Young beeches, self-sown among the conifers at Taymount Wood’s dark heart, shine like tawny beacons.

They coat the ground, these last leaves, slick with last night’s rain and the condensing sweat of mist that loiters in motionless, tangled branches. Small sweeps of the already fallen lie around sedges and rushes, in hidden puddles and ditches. What else do they conceal?
A small brown toad lurks unmoving as the day, camouflaged among old birch leaves at the path edge. Then he moves, lopes distractedly into the grass, and is visible.

I like the emergence into visibility of the toad, and I enjoy the wood revealing its secrets as the leaves fall. The bizarre jutting side-branch of a fir tree, and the even more inexplicable branch that has fallen over it like a necktie, and somehow grown into an A shape. The filigree, waterfalling twigs of bare birch trees.

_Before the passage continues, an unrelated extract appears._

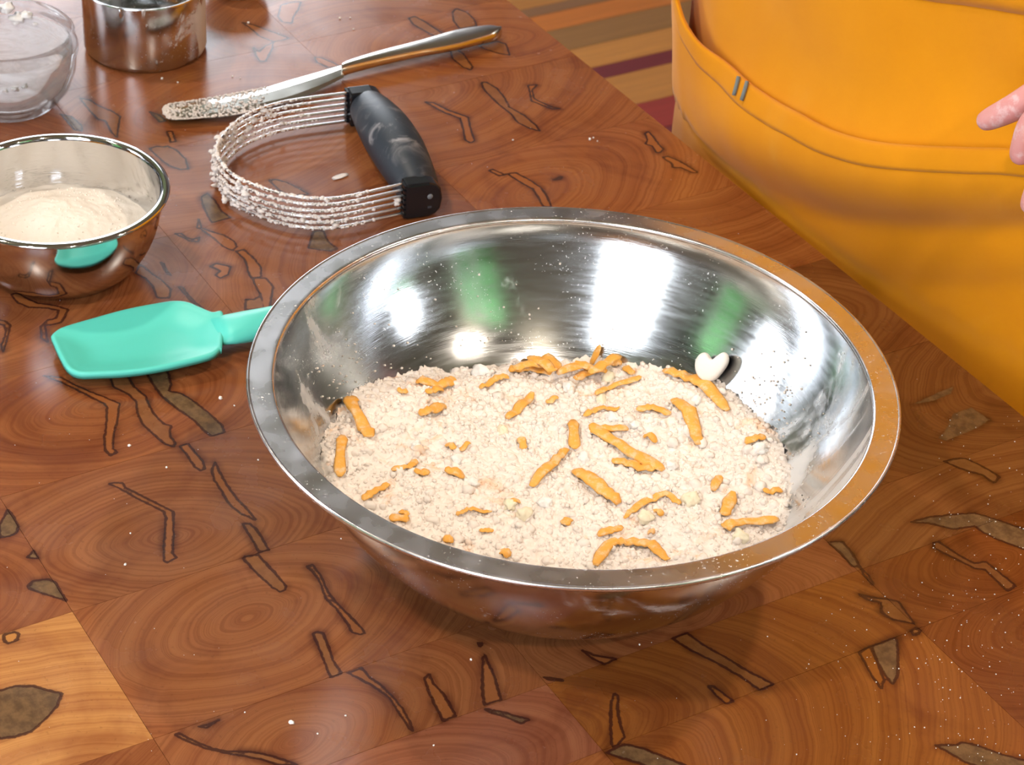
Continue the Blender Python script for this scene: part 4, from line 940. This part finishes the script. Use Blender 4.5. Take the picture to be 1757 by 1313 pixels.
# local frame: x = away from the wires, y = along the handle towards the rear
def loc(p): d = Vector((p[0], p[1], 0)) - PO; return Vector((d.dot(DV), d.dot(AXV), 0))
hz_ = .0150; v, f = [], []; SG, NS = 28, 26; HL = AL - .008
for i in range(NS + 1):
    t = i / NS; y = -HL / 2 + HL * t; r = .0112 + .0052 * sin(pi * t) ** .8
    for k in range(SG):
        an = 2 * pi * k / SG; v.append((r * 1.0 * cos(an) + .0005, y, hz_ - .0020 + .0036 * sin(pi * t) + r * .98 * sin(an)))
for i in range(NS):
    for k in range(SG):
        k2 = (k + 1) % SG; f.append((i * SG + k, (i + 1) * SG + k, (i + 1) * SG + k2, i * SG + k2))
f.append(tuple(range(SG))); f.append(tuple(NS * SG + k for k in range(SG - 1, -1, -1)))
mesh('handle', v, f, M['rubber'], pb, True)
def capmesh(name, y0, y1):
    sec = [(-.0112, -.0116), (.0030, -.0116), (.0075, -.0100), (.0103, -.0066), (.0115, 0), (.0103, .0066), (.0075, .0100), (.0030, .0116), (-.0112, .0116)]
    bm = bmesh.new(); A = [bm.verts.new((x, y0, z + .0126)) for x, z in sec]; B = [bm.verts.new((x, y1, z + .0126)) for x, z in sec]
    for k in range(len(sec)):
        k2 = (k + 1) % len(sec); bm.faces.new((A[k], A[k2], B[k2], B[k]))
    bm.faces.new(A); bm.faces.new(B)
    o = bm_obj(name, bm, M['black_plastic'], pb, False); md = o.modifiers.new('b', 'BEVEL'); md.width = .0014; md.segments = 3; md.limit_method = 'ANGLE'
    return o
capf = capmesh('end_cap', -AL / 2 - .0035, -AL / 2 + .0075); capr = capmesh('end_cap', AL / 2 - .0075, AL / 2 + .0035)
for k in range(7):      # little teeth where the wires enter
    z = .003 + k * .0033
    for s, cp in ((-1, capf), (1, capr)):
        boxes('wire_slot', [(-.0124, -.0110, s * AL / 2 - .003, s * AL / 2 + .003, z - .0010, z + .0010)], M['black_plastic'], cp)
em = lathe('emblem', [(0, .0003), (.0016, .0003), (.0018, 0), (0, 0)], plain('grey_print', srgb(120, 124, 132), .5), capf, None, 20); em.rotation_euler = (pi / 2, 0, 0); em.location = (.0035, -AL / 2 - .0034, .0150)
em2 = boxes('emblem', [(.0022, .0046, -AL / 2 - .0037, -AL / 2 - .0033, .0072, .0086)], plain('dark_print', srgb(60, 62, 70), .5), capf)
wl = [loc((p[0] * 1e-4, p[1] * 1e-4)) for p in PB_W]
wl[0] = Vector((-.0108, -AL / 2 + .002, 0)); wl[-1] = Vector((-.0108, AL / 2 - .002, 0))
wp = cr_spline(wl, 8); NW = 6
res_v, res_f = [], []
for w in range(NW):
    z = .0028 + w * .0040; inset = .0022 * abs(w - 2.5) / 2.5
    P = [Vector((p.x + (.0 if i in (0, len(wp) - 1) else inset * min(1, (-.012 - p.x) / .05)), p.y, z)) for i, p in enumerate(wp)]
    sweep('wire', P, .0009, M['wire'], pb, 6)
    n = len(P)
    for _ in range(560):
        t = rg.betavariate(1.6, 1.6); t = max(.03, min(.97, t)); i = int(t * (n - 1)); p = P[i].lerp(P[min(n - 1, i + 1)], rg.random())
        if p.x > -.040 + .012 * rg.random(): continue
        s = rg.choice([rg.uniform(.0005, .0009), rg.uniform(.0005, .0009), rg.uniform(.0008, .0014)])
        blob(res_v, res_f, (p.x + rg.uniform(-.0006, .0006), p.y + rg.uniform(-.0008, .0008), max(s * .8, z + rg.uniform(-.0004, .0007))), s, 1, (1, 1, .75), .4, rg)
for _ in range(60):
    i = rg.randrange(8, len(wp) - 8); p = wp[i]; s = rg.uniform(.0014, .0026)
    if p.x > -.035: continue
    blob(res_v, res_f, (p.x + rg.uniform(-.001, .001), p.y + rg.uniform(-.001, .001), rg.uniform(.003, .023)), s, 2, (1, .8, .6), .6, rg)
for p in ((-.0150, -AL / 2 + .001, .013), (-.0155, -AL / 2 + .001, .0105)): blob(res_v, res_f, p, .0020, 2, (1, .8, .8), .5, rg)
tag(mesh('flour_residue', res_v, res_f, M['residue'], pb, True), kind='stuff')

# ================================================================== crumbs and flour dust on the table
v, f = [], []
for (x, y), r in CRUMBS:
    s = r * .00013; blob(v, f, (x * 1e-4, y * 1e-4, s * .6), s, 2, (1, .8, .7), .5, rg)
for (x, y), r in DUST:
    s = r * .00012; blob(v, f, (x * 1e-4, y * 1e-4, s * .5), s, 1, (1, 1, .7), .4, rg)
for _ in range(260):      # finer dust scattered over the rest of the board
    a_, b_ = rg.uniform(-.62, .22), rg.uniform(-.25, .29); x, y = a_ * TC - b_ * TS, a_ * TS + b_ * TC
    s = rg.uniform(.00008, .00022); blob(v, f, (x, y, s * .5), s, 1, (1, 1, .7), .4, rg)
tag(mesh('flour_crumbs', v, f, M['white_lump'], None, True), 'white flour crumbs and dust scattered over the wooden table', 'crumbs', kind='stuff')
vv, ff = [], []; blob(vv, ff, (0, 0, 0), .0032, 2, (1.9, .6, .18), .6, random.Random(3))
tag(mesh('flour_flake', vv, ff, M['residue'], None, True, (-.112, .343, .0006)), 'flat pale flour flake on the table inside the wire loop', 'flour flake')

# ================================================================== the cook
AC, AA, AB, B0, NN = -.17, .25, .15, .312, 2.5
person_parts = {}
HND = {k: [(lambda w: Vector((w.x * TC + w.y * TS, -w.x * TS + w.y * TC, w.z)))(Vector(p) * 1e-4) for p in q] for k, q in HAND.items()}
J, E_, Rr = [], [], []
def jn(p, r, parent=None):
    J.append(Vector(p)); Rr.append(r if isinstance(r, tuple) else (r, r))
    if parent is not None: E_.append((parent, len(J) - 1))
    return len(J) - 1
bc = .50
pel = jn((AC, bc, .02), (.12, .12))
sp1 = jn((AC, bc, .16), (.115, .115), pel); sp2 = jn((AC, bc + .01, .30), (.115, .115), sp1); sp3 = jn((AC, bc + .01, .42), (.11, .11), sp2); nk = jn((AC, bc, .535), (.055, .055), sp3)
hd0 = jn((AC, bc - .02, .62), (.068, .075), nk); hd1 = jn((AC, bc - .025, .70), (.074, .088), hd0); hd2 = jn((AC, bc - .015, .775), (.052, .062), hd1)
for s in (-1, 1):
    hip = jn((AC + s * .095, bc, -.10), (.085, .09), pel); kn = jn((AC + s * .10, bc - .01, -.45), (.055, .06), hip); an = jn((AC + s * .10, bc + .02, -.82), (.038, .042), kn); jn((AC + s * .10, bc - .10, -.872), (.032, .026), an)
# left arm, forward over the table
def hand_from(wr, H_):
    palm = jn((H_['index'][0] + H_['little'][0] + wr_pt * 1.2) / 3.2, (.020, .016), wr)
    for k, r0 in (('index', .0085), ('middle', .0088), ('ring', .0084), ('little', .0074)):
        p = palm
        for i, q in enumerate(H_[k]): p = jn(q, (r0, .92 * r0, .86 * r0, .68 * r0)[i], p)
        tip = H_[k][3] + (H_[k][3] - H_[k][2]) * .22; jn(tip, r0 * .42, p)
    p = wr
    for i, q in enumerate(H_['thumb']): p = jn(q, (.014, .0115, .0098, .0075)[i], p)
shl = jn((AC + .17, bc, .46), (.055, .055), sp3); el = jn((AC + .30, bc - .10, .24), (.040, .040), shl)
wr_pt = HND['wrist'][0]; wr = jn(wr_pt, (.026, .021), el)
hand_from(wr, HND)
shr = jn((AC - .17, bc, .46), (.055, .055), sp3); elr = jn((AC - .27, bc - .02, .25), (.040, .040), shr)
cR = Vector((AC - .10, .30, .40))
HR = {k: [] for k in HND}
m0 = HND['wrist'][0]
for k, q in HND.items(): HR[k] = [Vector((cR.x - (p.x - m0.x), cR.y + (p.y - m0.y) * .4, cR.z + (p.z - m0.z) * .5)) for p in q]
wr_pt = HR['wrist'][0]; wrr = jn(wr_pt, (.026, .021), elr); hand_from(wrr, HR)
def skin_obj(name, J, E, R, root, mat, parent=None, lev=2):
    m = bpy.data.meshes.new(name); m.from_pydata([tuple(p) for p in J], E, []); m.update(); m.materials.append(mat)
    o = bpy.data.objects.new(name, m); link(o, parent)
    sk = o.modifiers.new('skin', 'SKIN'); sk.use_smooth_shade = True
    for i, d in enumerate(m.skin_vertices[0].data): d.radius = R[i]; d.use_root = (i == root)
    ss = o.modifiers.new('sub', 'SUBSURF'); ss.levels = ss.render_levels = lev
    return o
person = skin_obj('person', J, E_, Rr, pel, M['skin'])
person.rotation_euler = (0, 0, TH)
tag(person, 'cook in a marigold apron standing against the table edge, floury fingers showing', 'person')
grow = lambda ids, k: ([J[i] for i in ids], [(ids.index(a), ids.index(b)) for a, b in E_ if a in ids and b in ids], [(Rr[i][0] + k, Rr[i][1] + k) for i in ids])
ids = [pel, sp1, sp2, sp3, shl, el, shr, elr]; a_, b_, c_ = grow(ids, .012); skin_obj('shirt', a_, b_, c_, 0, M['shirt'], person)
ids = [pel] + [i for i in range(8, 16)]; a_, b_, c_ = grow(ids, .012); skin_obj('trousers', a_, b_, c_, 0, M['trousers'], person)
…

The holes in trunks and large branches, the red squirrel’s aerial expressway from tree to tree. When leaves fall, I see that some trees are still richly clothed, decked in lichens and mosses so profusely you can’t see the wood, and decorated with the jewels of fruit and fungi. Food, forage and habitat here for small creatures that depend on the woods through the winter.

By the King’s Myre, the stillness of the day is magnified by the strange open vastness of this stretch of water. Reeds and trees and overhanging trees are reflected; birds are absent or silent. In the boats drawn up to the jetty, the leaves lie in rain that’s collected there, the sky bounces back, grey, metallic, motionless. There are no wafting clouds; it is all cloud, all greyness. And more leaves unhook themselves from life, drift down soberly against the small frictions of the early winter air.

On twigs and branches, wherever a leaf falls, a small tight bud, wrapped unnoticed in its winter coat, remains and waits.